September 04, 1974 Spokane Daily Chronicle Page 23:

1974-09-04-sc-p23-reardan-recreation-facilities.jpg

[photo]

Shown are the new lighted football field with running track at left and the tennis courts at Reardan High School, Both are part of a community project for large recreation center.

Reardan Works to Install Recreation Facilities

By SUE ENGLISH

Reardan’s pride is showing again.

But this time it is not on the basketball court, where the town is well known for producing State B championship teams for nearly a decade. It is. something more tangible than marks in a record book. Nearly a year and one-half ago, the little farming community nestled in the fields west of Spokane decided it needed a recreational center.

Something like what they wanted to do had never been done in a town of that size, as far as those involved knew. But that didn’t stop the citizens of Reardan.

The combined perserverance, a little pride and a lot of hard work and now they are well on their way to having a new community recreation center.

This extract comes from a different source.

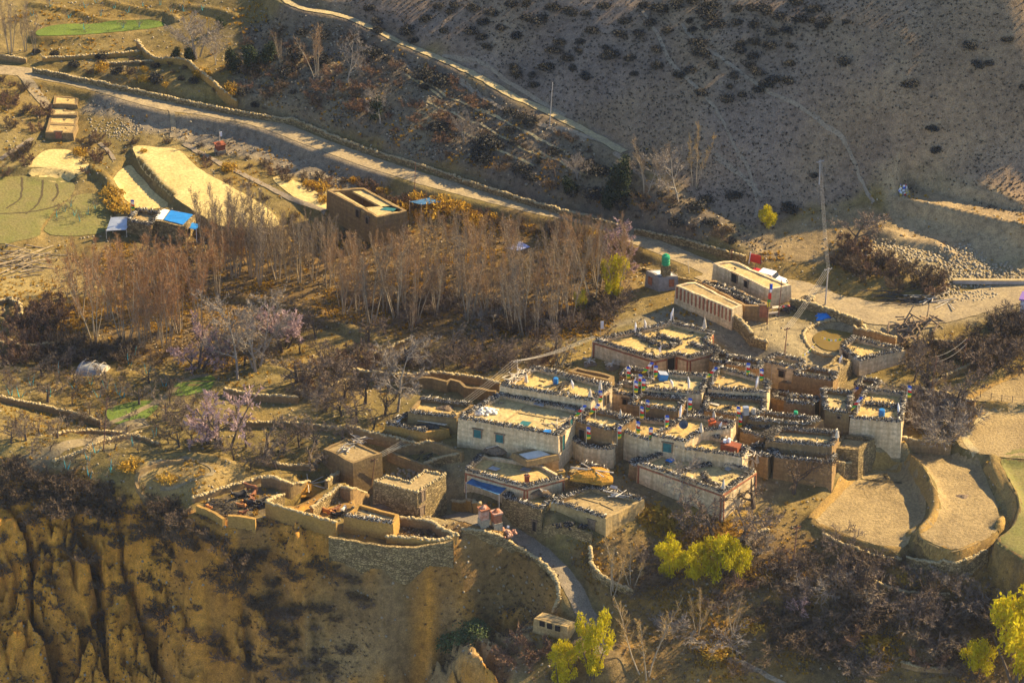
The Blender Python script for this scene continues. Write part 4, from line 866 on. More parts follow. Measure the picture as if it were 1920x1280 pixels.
W_ = [
 ("low crumbling mud rim round the bowl-shaped terrace left of the cattle pen", "300 945,268 925,256 900,268 878,300 866,345 860", 6, dict(m=MUD, cap=False)),
 ("broken garden wall left of the triangular pen in the orchard", "480 862,540 870,590 872", 7, dict(m=MUD)),
 ("low terrace wall between the two green lawns and the track", "100 812,170 806,240 812,300 830", 6, dict(m=BROWN)),
 ("terrace wall under the hollow pasture at far left", "0 640,50 648,110 642,150 655", 8, dict(m=BROWN)),
 ("high stone retaining wall under the yellow shed and the curved yard", "618 1006,660 1012,720 1022,780 1024,850 1012", 36, dict(m=STONE, cap=False)),
 ("rough stone bank wall under the left ploughed field at the gorge", "1545 1000,1590 1022,1640 1040,1690 1046", 12, dict(m=STONE)),
 ("rough stone bank wall under the narrow middle ploughed field", "1700 1044,1750 1052,1800 1052,1850 1030", 14, dict(m=STONE)),
 ("crumbling terrace wall in the gorge scrub below the fields", "1640 1090,1700 1108,1780 1112", 10, dict(m=STONE)),
 ("short broken wall on the orange grass below the front house", "1400 1018,1412 1000,1440 990", 8, dict(m=STONE)),
 ("low earth wall along the bottom edge of the gorge", "1690 1240,1740 1250,1790 1252", 7, dict(m=BROWN)),
 ("tall curving mud wall running down the slope above the road", "258 75,270 92,292 107,345 111,370 128,405 156,445 190", 11, dict(m=OCHRE)),
 ("low brown mud wall running level into the top of the curving wall", "80 108,180 102,265 95", 7, dict(m=OCHRE)),
 ("short mud wall under the big bare trees beside the road bend", "0 103,50 110", 7, dict()),
 ("lower terrace wall under the curving mud wall", "195 118,240 116,290 113", 5, dict()),
 ("long stone retaining wall along the uphill side of the road", "62 128,120 140,200 156,330 184,430 205,500 217,560 227,640 260,720 288,780 305,850 330,900 347,1000 378,1100 405,1180 428", 9, dict(m=STONE)),
 ("stone retaining wall between the dark evergreen and the road bend above the plaza", "1190 430,1280 448,1340 465,1400 480", 9, dict(m=STONE)),
 ("dark field wall below the young blue-stemmed orchard", "0 742,60 755,120 768,190 788", 10, dict()),
 ("pale stone kerb along the earth track at the cliff top", "100 865,150 846,190 826,265 808", 6, dict(m=STONE)),
 ("dark garden wall behind the small pink tree's lawn", "420 727,470 738,510 741,560 744", 12, dict(m=BROWN)),
 ("long garden wall crossing the orchard above the cattle pen", "425 793,520 790,600 797,650 803,681 806", 9, dict()),
 ("stone-capped yard wall behind the barn", "652 797,681 805,720 815,782 829", 20, dict()),
 ("left mud wall of the triangular pen by the teal-windowed house", "728 845,770 832,808 826", 18, dict(smooth=False)),
 ("long bare front mud wall of the triangular pen", "728 845,780 864,836 884", 16, dict(cap=False)),
 ("back mud wall of the triangular pen", "810 826,840 836,868 847", 18, dict(cap=False)),
 ("short stone wall joining the triangular pen to the red-edged house", "798 868,830 856,866 849", 14, dict(m=STONE)),
 ("tall brown garden wall behind the walnut tree", "664 692,700 697,760 700,811 698,840 699,900 708,938 718", 14, dict(m=MUD)),
 ("inner garden wall with stepped top in front of the tall brown garden wall", "745 704,811 708,838 715,845 711,862 714,872 724,905 729,930 733", 20, dict(m=MUD, cap=False, smooth=False)),
 ("crumbling stone wall beside the walnut tree", "600 729,630 718,660 706", 8, dict(m=STONE)),
 ("sunlit mud wall climbing from the garden into the poplar grove", "690 668,730 650,777 630", 9, dict()),
 ("left mud wall of the cattle pen", "362 932,420 914,490 893", 10, dict(smooth=False)),
 ("dark back mud wall of the cattle pen", "490 893,510 893,530 900,548 905,580 902", 20, dict()),
 ("broken front mud wall of the cattle pen", "370 946,395 956,420 972", 14, dict(m=OCHRE, cap=False)),
 ("second stretch of the cattle pen's front wall above the stone footing", "428 964,450 966,480 971", 22, dict(m=OCHRE, cap=False, smooth=False)),
 ("massive ochre mud wall at the cliff edge below the straw heap", "500 940,540 953,590 966,632 978", 28, dict(m=OCHRE)),
 ("short stone wall dividing the two cattle pens", "503 938,515 932,531 926", 12, dict(m=STONE)),
 ("long dry-stone wall under the straw heap", "585 952,612 930,640 908", 20, dict(m=STONE)),
 ("sunlit stone wall running up to the barn", "612 902,640 880,658 868", 14, dict(m=STONE)),
 ("low brown wall with a plank gate below the stone house", "640 912,660 915,690 926", 20, dict(m=BROWN)),
 ("curving ochre yard wall at the head of the bare slope", "725 1004,760 1006,810 1010,840 1008,858 1000", 13, dict(m=OCHRE)),
 ("back wall of the curved yard below the stone house", "750 969,790 974,812 978,830 990,858 1000", 16, dict(m=MUD)),
 ("long stone parapet curving along the outer edge of the lane", "865 991,917 997,967 1021,1017 1054,1040 1081,1048 1117,1036 1146", 8, dict(m=STONE)),
 ("curved stone wall of the sunken fold right of the lane", "1107 1024,1112 1060,1140 1085,1188 1106", 12, dict(m=STONE)),
 ("thick brown yard wall below the thorny garden at the right", "1672 815,1720 823,1782 832", 20, dict(m=BROWN)),
 ("back wall of the dry walled garden under the bank", "1742 637,1800 641,1868 648", 8, dict()),
 ("pale mud wall slanting down the right side of the dry walled garden", "1868 647,1840 672,1790 694,1744 718", 9, dict()),
 ("stone-topped wall between the dry garden and the thorny garden", "1690 720,1720 727,1770 736,1828 752", 10, dict(m=BROWN)),
 ("stone wall round the blue heap on the plaza", "1481 560,1520 568,1570 585,1616 600", 14, dict(m=STONE)),
 ("stepped stone wall descending from the striped building", "1374 588,1392 603,1410 624", 24, dict(m=STONE)),
 ("short stone end wall of the plaza above the village roofs", "1408 632,1425 636,1438 640", 14, dict(m=STONE)),
 ("dark wall behind the pond", "1600 613,1640 622,1680 634", 14, dict(m=BROWN)),
 ("rough stone wall at the foot of the plain brown house", "1540 856,1580 868,1608 858,1640 828", 22, dict(m=STONE)),
 ("stepped mud wall in the courtyard under the small brown roof", "1208 768,1236 772,1238 783,1246 780,1258 786,1260 793", 12, dict(cap=False, smooth=False)),
 ("mud yard wall with ladder by the blue tarpaulin", "848 937,866 940,880 937,902 944", 18, dict(m=OCHRE)),
 ("stone wall below the cream house at the lane", "1022 985,1060 980,1110 1000", 16, dict(m=STONE, cap=False)),
 ("low earth wall of the hollow pasture edge at far left", "0 562,20 560,40 575,34 600", 8, dict()),
 ("dry-stone wall beside the parked jeep", "1205 500,1300 525,1335 535", 5, dict(m=STONE, cap=False)),
]
for i, (lb, tp, hp, kw) in enumerate(W_): MW(lb, tp, hp, seed=i + 3, **kw)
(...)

It lies behind the school buildings, bordered by fields and the town cemetery and consists of a lighted football field; two softball fields, one lighted; a multipurpose tennis slab which includes five lighted tennis courts, volleyball, badminton and basketball courts; a new eight-lane running track; a baseball diamond; horse shoe pits and new concrete bleachers.

“Small communities don't have the expertise to put through these things but we are trying with a lot of hard work,’ Joe B. Johnson, superintendent of Reardan School District, commented.

“I tried to keep track of how many hours the people of this community put in on this project, but I ran out of paper,” he said,

All of the work shows as the town, with the help of military equipment, moved over 70,000 cubic yards of dirt, literally moved their football field by relocating the sod, built fences, planted grass and hauled the new surface for the track in farm trucks from some mines up north were the material they obtained free.

But it takes more than a lot of hard work to put together something of this magnitude so the community had to seek funding from sources other than the community.

"We obtained $78,000 in government funding which means that we need $55,000 in community funding," explained Johnson.

To help with this effort, the Reardan Community Recreation Committee is sponsoring a fund-raising dinner Sept. 19 at which pledges will be taken, Johnson said they have hopes of raising about $3,000 at this event to add to the $4,500 already raised as they climb toward their goal little by little.

And, in addition to raising the remainder of the needed funds, the facility is far from complete. The tractors still can be heard clear to the borders of the small town, rearranging the horseshoe pits while some of the lights still are being installed.

It’s a good thing, too, that the baseball season will not begin this fall because the weeds are bigger than the grass right now on the base- ball field-to-be.

But despite all that remains to be completed, Johnson excitedly remarked that “we will open our football season this fall with a game under the lights, even though we don’t have any bleachers up to seat fans yet."

Hopefully, by next spring, the Reardan Indians will be competing in their first home track meet ever.

Johnson stressed that this is more than a school facility, it is truly a community recreational center.

The citizens of Reardan should be proud of it. They have planned it big enough to hold nearly the entire community at once.